I understand the jurisdictional problems with SU, university, social media, non-university venues – which are quite common. But I can still remember more than once as a DVC, taking action under a disciplinary code, about off-campus social activities, which all parties accepted was legitimate. Perhaps it wasn’t? But if not I’d have thought the SU might have objected – they even had a self-confessed regulations nerd as President one year. Don’t know whatever happened to him.
Perhaps the most shockingly cynical thing to me is that the Minister, in her Policy Exchange speech, appeared to imply this legislation is an important part of the struggle against antisemitism. Yet it was she who went on Radio 4 and affirmed that yes, absolutely, the new free speech duty would protect Holocaust deniers who want a platform on our campuses.
The Government denied that – but as long as Holocaust denial is legal in this country in what world can they pretend it won’t be protected as one of the “ideas, beliefs or views” they’re entitled to express?
If the law doesn’t protect this kind of behaviour, then it’s surely because other equalities and safeguarding obligations trump the new law, in which case much of the culture war appeal of the legislation surely collapses.
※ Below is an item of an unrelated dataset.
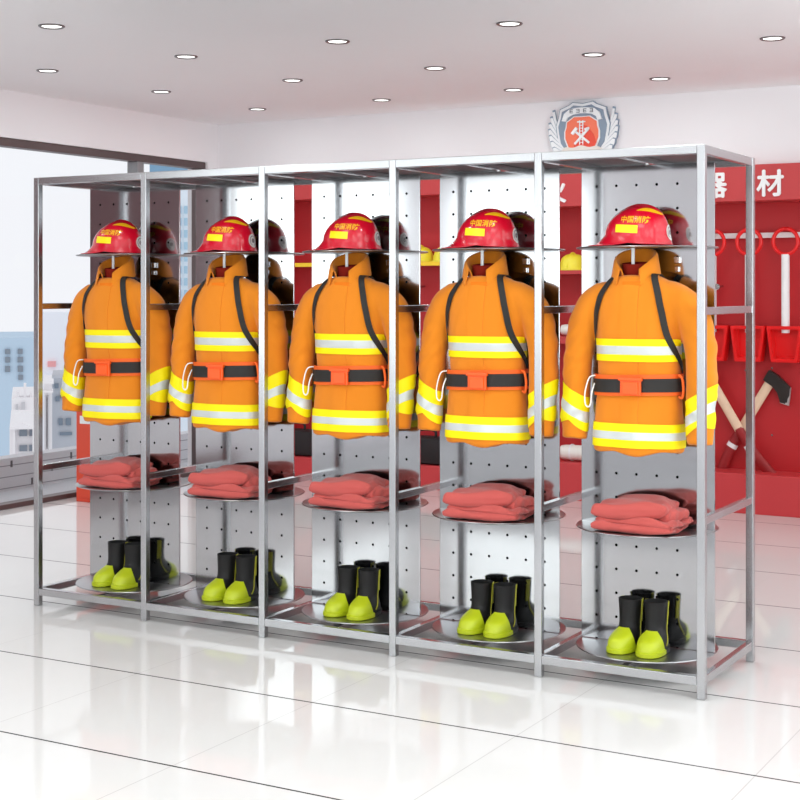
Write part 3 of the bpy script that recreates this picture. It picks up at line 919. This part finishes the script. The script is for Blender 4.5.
peg(ue, .905, 1.502, bo); peg(ue, 1.86, 1.50, bo)
sc = bmesh.new()
for x, z in ((2.02, .93), (2.20, .50), (2.20, .95), (1.95, .55)): tube(sc, [(x, YP, z), (x, YP-.006, z)], .007, 10)
obj('screw_head', sc, 'chrome', ue, bo)

# left unit: same paint, narrower header, yellow edged shelf
ul = thing('equipment_unit', 'red wall unit with a yellow-edged shelf, left half of the back wall', 'wall unit', (-.6, YF_, 0))
x0, x1 = -1.74, .42; bo2 = Vector((-.6, YF_, 0))
obj('back_panel', box(x0, x1, YP, YP+.03, 0, 2.298), 'red_paint', ul, bo2)
for a in (x0, x1-.02): obj('side_panel', box(a, a+.02, YF_+.02, YP, 0, 2.298), 'red_paint', ul, bo2)
obj('header', box(x0, x1, YF_, YP, 2.175, 2.298, .003), 'red_sign', ul, bo2)
obj('plinth', box(x0, x1, YF_, YP, 0, .175, .004), 'red_plinth', ul, bo2)
s_ = obj('shelf', box(x0+.02, x1-.02, YF_+.03, YP, 1.655, 1.68, .002), 'red_sign', ul, bo2)
obj('shelf_edge', box(x0+.02, x1-.02, YF_+.02, YF_+.0295, 1.653, 1.683, .002), 'edge_yellow', s_, bo2)
for x in (-.455, -1.0): peg(ul, x, 1.50, bo2)

# shovels, axes
sx = [at_x(u, YP-.10) for u in (712.5, 749, 785.5)]
shovel(sx[0], 1.71, 'red and white shovel hanging on the rail, half hidden behind the rack end')
shovel(sx[1], 1.71, 'red and white shovel hanging on the rail behind the rack\'s right rear post')
shovel(sx[2], 1.71, 'red and white shovel hanging on the rail right of the whole rack')
ax_ = at_x(741, YP-.05)
fire_axe('wooden axe on the red wall with its head up on the right', ax_, YP-.035, .535, .54)
fire_axe('wooden axe on the red wall with its head up on the left', ax_, YP-.09, .535, -.54)

# yellow helmets on the shelves
def yellow_helmet(x, y, z, lab):
    t = thing('safety_helmet', lab, 'helmet', (x, y, z), 0, 'yellow helmets on the wall unit shelves')
    bm = bmesh.new(); lathe(bm, [(.122, 0), (.126, .006), (.104, .014), (.100, .05), (.085, .088), (.055, .110), (.02, .118), (.001, .118)], 32, cap=False)
    for v in bm.verts: v.co.y *= 1.0; v.co.x *= .92
    obj('shell', bm, 'yellow', t, smooth=True)
    bm = bmesh.new(); tube(bm, [Vector((.0, .098*math.cos(a), .02+.104*math.sin(a))) for a in [PI*i/16 for i in range(17)]], .007, 8); obj('crest_rib', bm, 'yellow', t, smooth=True)
    return t
HY = 4.535
yellow_helmet(at_x(573, HY), HY, 1.6125, 'yellow safety helmet on the upper red shelf seen left of the rightmost bay')
yellow_helmet(at_x(421, HY), HY, 1.681, 'yellow safety helmet seen between the third and fourth bays, the left one')
yellow_helmet(at_x(446, HY), HY, 1.681, 'yellow safety helmet seen between the third and fourth bays, the right one')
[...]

But if it *does* protect this kind of behaviour then it rips apart the rest of the Government’s agenda on antisemitism; the IHRA Definition becomes beyond pointless if Holocaust deniers can successfully sue universities for denying them a platform.
The fact the Minister took one view only to be immediately contradicted by her seniors shows that there has been precious little thinking around any of these questions of how equalities, safeguarding and the new free speech duty would all interact – or if there has been, it’s being ignored by politicians who only care about scoring culture war points within the Conservative party.